Set the listing down again exactly, please, apart from its pictures.

━━ DATASET EXTRACT ━━

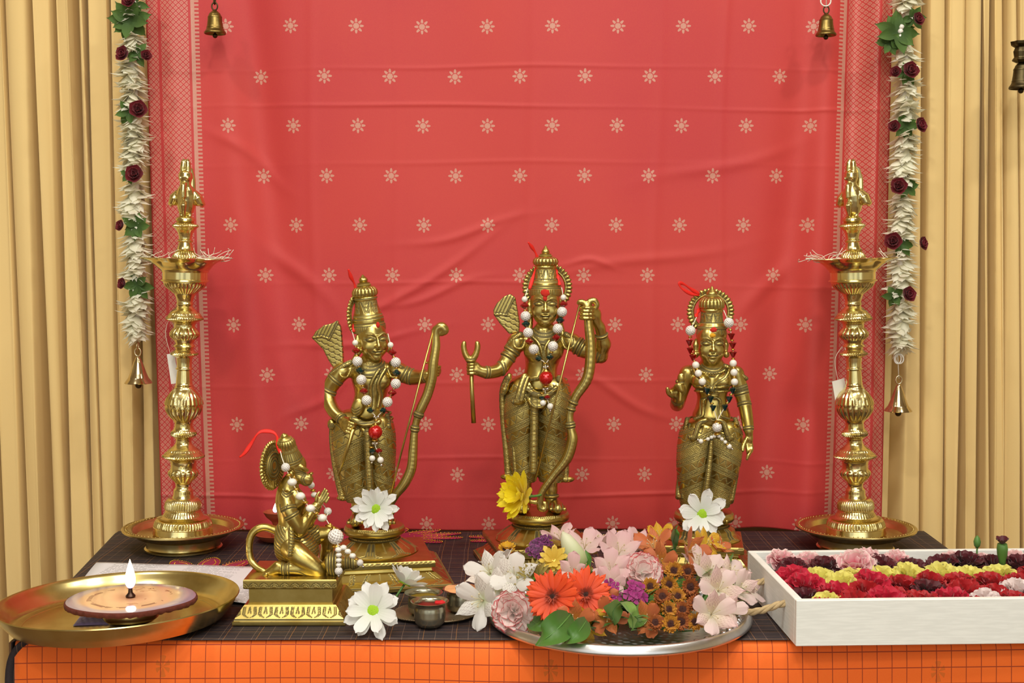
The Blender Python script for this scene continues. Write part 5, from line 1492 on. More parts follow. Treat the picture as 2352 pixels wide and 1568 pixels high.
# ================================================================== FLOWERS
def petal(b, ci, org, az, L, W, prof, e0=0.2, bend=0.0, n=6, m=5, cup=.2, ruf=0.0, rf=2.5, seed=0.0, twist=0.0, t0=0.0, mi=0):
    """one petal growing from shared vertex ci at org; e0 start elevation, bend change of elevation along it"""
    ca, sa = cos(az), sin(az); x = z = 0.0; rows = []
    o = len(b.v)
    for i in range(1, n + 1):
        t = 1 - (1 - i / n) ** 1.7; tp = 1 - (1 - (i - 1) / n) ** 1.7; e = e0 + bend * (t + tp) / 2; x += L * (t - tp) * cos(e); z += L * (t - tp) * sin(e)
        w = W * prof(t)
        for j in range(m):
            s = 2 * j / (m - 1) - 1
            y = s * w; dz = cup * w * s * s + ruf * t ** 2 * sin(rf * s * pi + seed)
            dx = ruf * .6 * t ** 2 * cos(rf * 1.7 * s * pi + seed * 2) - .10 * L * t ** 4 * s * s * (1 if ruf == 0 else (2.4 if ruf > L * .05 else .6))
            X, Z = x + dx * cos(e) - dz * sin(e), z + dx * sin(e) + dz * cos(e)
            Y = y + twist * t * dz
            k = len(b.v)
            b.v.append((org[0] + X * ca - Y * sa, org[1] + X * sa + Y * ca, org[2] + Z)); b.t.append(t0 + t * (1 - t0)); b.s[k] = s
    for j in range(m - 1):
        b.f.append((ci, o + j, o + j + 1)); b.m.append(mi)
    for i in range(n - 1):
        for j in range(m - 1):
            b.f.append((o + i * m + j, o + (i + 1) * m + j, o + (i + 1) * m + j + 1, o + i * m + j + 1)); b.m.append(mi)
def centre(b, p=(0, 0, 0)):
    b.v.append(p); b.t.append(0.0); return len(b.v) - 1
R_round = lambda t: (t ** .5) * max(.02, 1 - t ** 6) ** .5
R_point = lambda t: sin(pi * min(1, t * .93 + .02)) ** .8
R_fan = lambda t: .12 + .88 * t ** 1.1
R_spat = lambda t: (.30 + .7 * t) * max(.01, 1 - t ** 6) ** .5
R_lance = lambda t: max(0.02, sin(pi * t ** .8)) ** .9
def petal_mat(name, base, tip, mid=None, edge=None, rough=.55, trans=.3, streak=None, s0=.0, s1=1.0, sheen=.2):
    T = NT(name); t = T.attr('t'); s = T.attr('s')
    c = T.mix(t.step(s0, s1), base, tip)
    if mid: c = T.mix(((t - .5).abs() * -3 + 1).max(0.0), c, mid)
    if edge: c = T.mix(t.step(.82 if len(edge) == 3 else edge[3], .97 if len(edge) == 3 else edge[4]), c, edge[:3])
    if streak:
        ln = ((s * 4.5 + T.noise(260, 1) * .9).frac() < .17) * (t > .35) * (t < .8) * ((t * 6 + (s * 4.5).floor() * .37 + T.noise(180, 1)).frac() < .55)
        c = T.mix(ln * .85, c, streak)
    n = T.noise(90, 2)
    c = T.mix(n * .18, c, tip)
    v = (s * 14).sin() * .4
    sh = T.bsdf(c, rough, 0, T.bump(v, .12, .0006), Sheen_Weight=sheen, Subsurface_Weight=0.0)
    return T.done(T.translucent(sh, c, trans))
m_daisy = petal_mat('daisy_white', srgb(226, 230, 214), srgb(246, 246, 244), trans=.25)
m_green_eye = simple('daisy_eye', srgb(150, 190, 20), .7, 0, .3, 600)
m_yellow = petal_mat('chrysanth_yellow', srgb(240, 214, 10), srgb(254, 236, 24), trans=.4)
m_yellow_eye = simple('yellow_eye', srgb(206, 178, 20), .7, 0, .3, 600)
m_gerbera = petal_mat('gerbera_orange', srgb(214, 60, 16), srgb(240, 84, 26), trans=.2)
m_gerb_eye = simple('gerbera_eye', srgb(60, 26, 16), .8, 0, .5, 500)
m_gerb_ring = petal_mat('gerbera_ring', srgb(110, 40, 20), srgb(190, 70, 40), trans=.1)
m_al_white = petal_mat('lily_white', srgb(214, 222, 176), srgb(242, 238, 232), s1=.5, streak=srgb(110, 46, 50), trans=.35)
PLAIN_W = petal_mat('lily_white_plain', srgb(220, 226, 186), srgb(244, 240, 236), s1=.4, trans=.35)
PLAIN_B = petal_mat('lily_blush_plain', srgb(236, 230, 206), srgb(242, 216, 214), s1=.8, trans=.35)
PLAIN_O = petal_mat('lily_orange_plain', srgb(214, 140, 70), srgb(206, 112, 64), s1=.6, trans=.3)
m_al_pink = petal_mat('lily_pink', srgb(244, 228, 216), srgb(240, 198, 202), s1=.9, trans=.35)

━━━

__TASK RESULT__
The Blender Python script for this scene continues. Write part 5, from line 1492 on. More parts follow. Treat the picture as 2352 pixels wide and 1568 pixels high.
# ================================================================== FLOWERS
def petal(b, ci, org, az, L, W, prof, e0=0.2, bend=0.0, n=6, m=5, cup=.2, ruf=0.0, rf=2.5, seed=0.0, twist=0.0, t0=0.0, mi=0):
    """one petal growing from shared vertex ci at org; e0 start elevation, bend change of elevation along it"""
    ca, sa = cos(az), sin(az); x = z = 0.0; rows = []
    o = len(b.v)
    for i in range(1, n + 1):
        t = 1 - (1 - i / n) ** 1.7; tp = 1 - (1 - (i - 1) / n) ** 1.7; e = e0 + bend * (t + tp) / 2; x += L * (t - tp) * cos(e); z += L * (t - tp) * sin(e)
        w = W * prof(t)
        for j in range(m):
            s = 2 * j / (m - 1) - 1
            y = s * w; dz = cup * w * s * s + ruf * t ** 2 * sin(rf * s * pi + seed)
            dx = ruf * .6 * t ** 2 * cos(rf * 1.7 * s * pi + seed * 2) - .10 * L * t ** 4 * s * s * (1 if ruf == 0 else (2.4 if ruf > L * .05 else .6))
            X, Z = x + dx * cos(e) - dz * sin(e), z + dx * sin(e) + dz * cos(e)
            Y = y + twist * t * dz
            k = len(b.v)
            b.v.append((org[0] + X * ca - Y * sa, org[1] + X * sa + Y * ca, org[2] + Z)); b.t.append(t0 + t * (1 - t0)); b.s[k] = s
    for j in range(m - 1):
        b.f.append((ci, o + j, o + j + 1)); b.m.append(mi)
    for i in range(n - 1):
        for j in range(m - 1):
            b.f.append((o + i * m + j, o + (i + 1) * m + j, o + (i + 1) * m + j + 1, o + i * m + j + 1)); b.m.append(mi)
def centre(b, p=(0, 0, 0)):
    b.v.append(p); b.t.append(0.0); return len(b.v) - 1
R_round = lambda t: (t ** .5) * max(.02, 1 - t ** 6) ** .5
R_point = lambda t: sin(pi * min(1, t * .93 + .02)) ** .8
R_fan = lambda t: .12 + .88 * t ** 1.1
R_spat = lambda t: (.30 + .7 * t) * max(.01, 1 - t ** 6) ** .5
R_lance = lambda t: max(0.02, sin(pi * t ** .8)) ** .9
def petal_mat(name, base, tip, mid=None, edge=None, rough=.55, trans=.3, streak=None, s0=.0, s1=1.0, sheen=.2):
    T = NT(name); t = T.attr('t'); s = T.attr('s')
    c = T.mix(t.step(s0, s1), base, tip)
    if mid: c = T.mix(((t - .5).abs() * -3 + 1).max(0.0), c, mid)
    if edge: c = T.mix(t.step(.82 if len(edge) == 3 else edge[3], .97 if len(edge) == 3 else edge[4]), c, edge[:3])
    if streak:
        ln = ((s * 4.5 + T.noise(260, 1) * .9).frac() < .17) * (t > .35) * (t < .8) * ((t * 6 + (s * 4.5).floor() * .37 + T.noise(180, 1)).frac() < .55)
        c = T.mix(ln * .85, c, streak)
    n = T.noise(90, 2)
    c = T.mix(n * .18, c, tip)
    v = (s * 14).sin() * .4
    sh = T.bsdf(c, rough, 0, T.bump(v, .12, .0006), Sheen_Weight=sheen, Subsurface_Weight=0.0)
    return T.done(T.translucent(sh, c, trans))
m_daisy = petal_mat('daisy_white', srgb(226, 230, 214), srgb(246, 246, 244), trans=.25)
m_green_eye = simple('daisy_eye', srgb(150, 190, 20), .7, 0, .3, 600)
m_yellow = petal_mat('chrysanth_yellow', srgb(240, 214, 10), srgb(254, 236, 24), trans=.4)
m_yellow_eye = simple('yellow_eye', srgb(206, 178, 20), .7, 0, .3, 600)
m_gerbera = petal_mat('gerbera_orange', srgb(214, 60, 16), srgb(240, 84, 26), trans=.2)
m_gerb_eye = simple('gerbera_eye', srgb(60, 26, 16), .8, 0, .5, 500)
m_gerb_ring = petal_mat('gerbera_ring', srgb(110, 40, 20), srgb(190, 70, 40), trans=.1)
m_al_white = petal_mat('lily_white', srgb(214, 222, 176), srgb(242, 238, 232), s1=.5, streak=srgb(110, 46, 50), trans=.35)
PLAIN_W = petal_mat('lily_white_plain', srgb(220, 226, 186), srgb(244, 240, 236), s1=.4, trans=.35)
PLAIN_B = petal_mat('lily_blush_plain', srgb(236, 230, 206), srgb(242, 216, 214), s1=.8, trans=.35)
PLAIN_O = petal_mat('lily_orange_plain', srgb(214, 140, 70), srgb(206, 112, 64), s1=.6, trans=.3)
m_al_pink = petal_mat('lily_pink', srgb(244, 228, 216), srgb(240, 198, 202), s1=.9, trans=.35)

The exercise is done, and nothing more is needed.